Auch die Hochwasser-Jeans hat, wie der 2,04-Meter-Mann und Chef-Marketagent Thomas Schwabl in der Wiener U-Bahn oft beobachtet, noch immer nicht ausgedient. Neben der Hochwasser- gibt es noch drei Jeans, die laut Schwabl bzw. seiner Hosenbefragung Sünde sind: „Die Patchwork-Jeans, die karottenförmige Jeans und die Röhrl-Jeans bei den Männern.“ Dazu die drei Anlässe, bei denen Franz und Maria keine Jeans tragen wollen: „Bei unserer Hochzeit, bei einem Ball und im Theater.“

Und wie begründen die Landsleute von Franz und Maria den Siegeszug der Jeans? Weil sie bequem zu tragen ist, erklärt die Mehrheit der Befragten. Und weil sie zumindest bei den Männern nach dem Anzug das Kleidungsstück mit dem meisten Sex-Appeal sei. Nicht so bei den Frauen: Da liegt die Röhren-Jeans hinter Minirock, Cocktailkleid, Hot Pants, Bikini, Dirndl und Sommerkleid gar nur auf Rang 7.
Franz und Maria, war da nicht noch was? Genau, ihre Pyjamahosen und ihre Jogginghosen – nur diese beiden Hosen wertet man in Österreich als noch bequemer.

Ungewaschene Jeans

Gut, wer oft U-Bahn fährt, den wird auch Folgendes nicht überraschen: Franz wirft seine Jeans später in den Wäschekorb als Maria. Laut Umfrage trägt jeder fünfte österreichische Mann seine Hose bis zu zehn Mal zwischen zwei Waschgängen.

Der Lebenszyklus einer Jeans liegt indes bei rund fünf Jahren. Dann muss dringend eine neue her. Und auch da gibt es feine Unterschiede: Die Maria kauft sie am liebsten alleine (maximal mit einer Freundin, aber ganz sicher nicht mit ihrem Franz), der Franz am liebsten mit der Liebsten.

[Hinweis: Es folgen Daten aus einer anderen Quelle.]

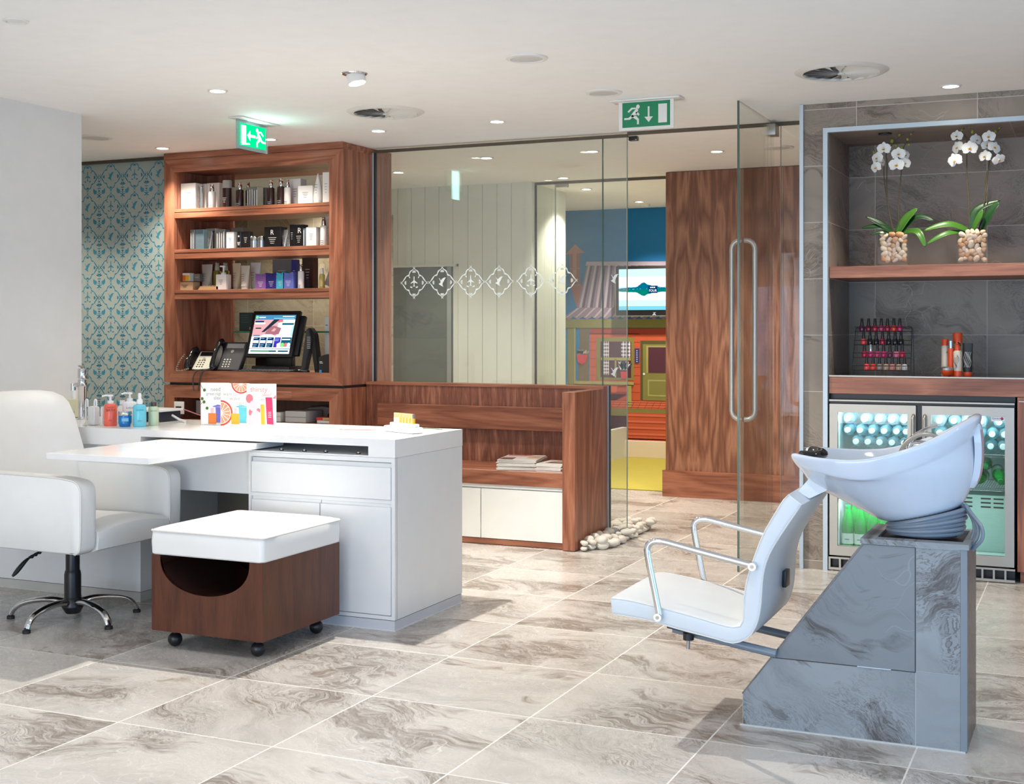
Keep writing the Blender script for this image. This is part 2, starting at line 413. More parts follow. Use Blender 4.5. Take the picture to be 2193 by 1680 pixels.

Sicher ist sicher.

von Christine Scharfetter

Die Passform sei ihre Domäne, erklären die Gebrüder Stitch. „Wir zimmern den Kunden die Jeans genau auf ihren Hintern.“ Eine Hinterhof-Schneiderei auf der Mariahilfer Straße in Wien 6. „Hosenlabor“ steht über dem Eingang. Hier sieht Wien ein wenig so hip wie London oder mindestens wie Berlin aus.

Obacht, diese Gebrüder sind Schmähbrüder. Sie heißen mit bürgerlichem Namen Moriz Piffl und Mike Lanner. Und sind alles andere als Maßschneider. An die Nähmaschinen setzen sich die Marketingprofis nur, wenn das Fernsehen kommt.

Dafür haben sie inzwischen sechs gut ausgebildete Leute, die für sie arbeiten. Einer unterrichtet sogar an der Angewandten. Von ihm ist zum Beispiel auch zu erfahren, wie groß die Hosentaschen am Hintern sein sollten, damit eben jener bestmöglich zur Geltung kommt.

Piffl und Lanner sind mit ihrer Hinternhof-Idee inzwischen seit zweieinhalb Jahren umtriebig. Sie schneidern im Schnitt vierzig Hosen pro Monat. Damit werden sie nicht reich. „Dafür macht uns die Arbeit viel Spaß“, erklärt Gebruder Piffl.

Ihre Hosen sind Unikate. Der Einstiegspreis liegt bei fetten 240 €, und nach oben hin ist noch viel Luft. Wem das zu viel Holz ist, dem erklärt Piffl: „Das Material kostet uns so viel wie eine fertige Hose beim H&M.“

Das Anfertigen einer Hose dauert dann im Schnitt einen Monat. Sofern den Schneidern in ihrem Hosenlabor nicht – so wie in Kürze – das Weihnachtsgeschäft dazwischen kommt.

Bei der Herstellung der Stoffe mussten laut Piffl keine Kinder arbeiten, und auch die Umwelt wurde geschont. Das freut auch den zahlungskräftigen Wiener Hipster.

Und sollte die Passform tatsächlich passen, kann man sich dieselben Maße auch noch in zehn Jahren auf den Hintern zimmern lassen. Fast ein bisserl konservativ werden bei den Gebrüdern Stitch die persönlichen Kundendaten auf Zetteln archiviert. Die Frage ist nur, zu welchem Hintern die alten Maße in zehn Jahren noch passen.